There is a category in Spanish literature and history that meets in two different genres: historiography and romance. An example of this is found in the manuscript 7583, a revised version of Alfonso X’s Estoria de España. MS 7583 copies the historical events, but it also interrupts historical discourse with three fictional romances seeking to present them as historical fact. The fictional cycle is composed of the romance “Flores y Blancaflor,” “Berta,” and “Carlos Mainete.” My dissertation studies the intersection of history writing and literary fiction in this version of the chronicle.

I analyze how fictional elements were used to construct a fictional history of Spain. In it, the historiographic formulas overlap with narrative literary topics. I enquire on how the narrative discourse was adapted to a historical chronicle, and how history and romances were interwoven into the chronicle. I focus on three main topics: the interweavings of both discourses across the manuscript; the authorial representation of historical sources; and narrative technique. I show how the compiler of MS 7583 imitates historiographic narrative structures when he inserts fictional romances to manipulate historical events. In the chronicle, the Carolingian cycle mentioned is treated as a historical event that explicitly incorporates Moorish genealogy into the imperial lines of Spain and France. I examine how this type of interpolation was made and what were the purposes of this appropriation of history through fiction. I argue that the narrative discourse in the text presents characteristics of both of them, at the same time that it is not one nor the other per se.

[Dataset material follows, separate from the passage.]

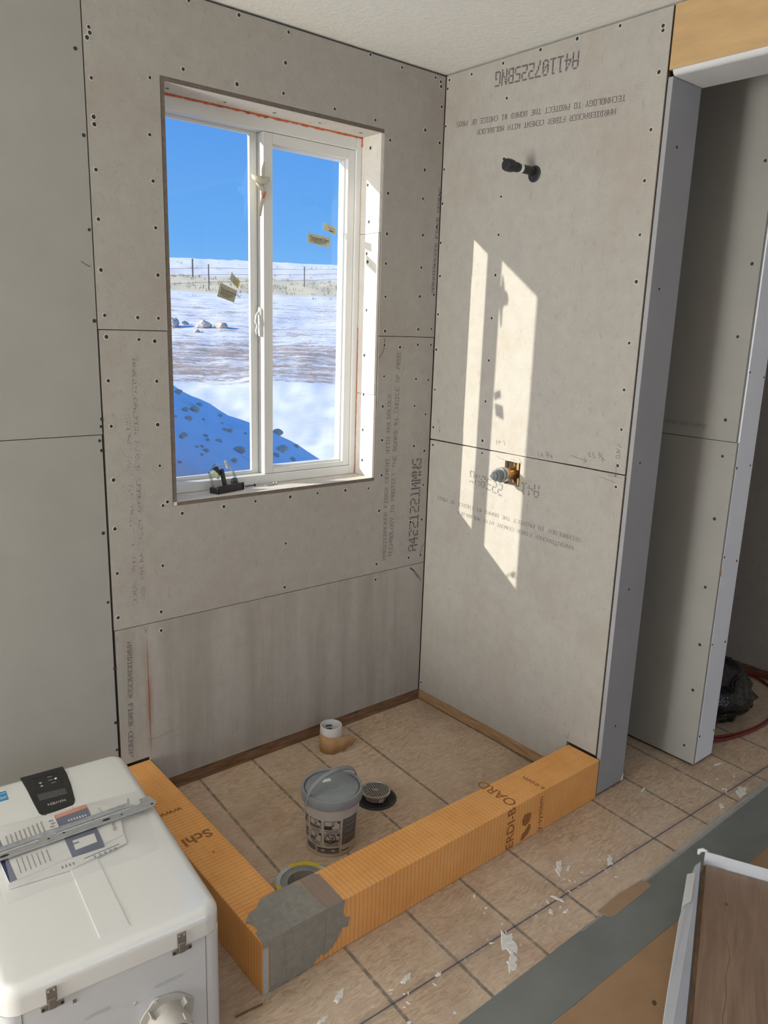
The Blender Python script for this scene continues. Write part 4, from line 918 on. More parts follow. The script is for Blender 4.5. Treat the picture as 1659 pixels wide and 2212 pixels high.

To support my argument, I use the Cervantine term “baciyelmo.” I claim that, as the “baciyelmo,” MS 7583 represents a diffused hybrid of romance and historiography. I also examine the genealogic and discursive manipulation and the narrative techniques that allows the intersection of history and fiction. I find in MS 7583 similar narrative characteristics as found in Chivalric romances and later in Crónica del rey don Rodrigo and Amadís de Gaula, specifically with the uses of author and authorship, and narrative techniques. My dissertation analyzes both discourses in order to define how the narrative discourse is constructed and show how these complementary disciplines oblige us to rethink our approaches to both fields.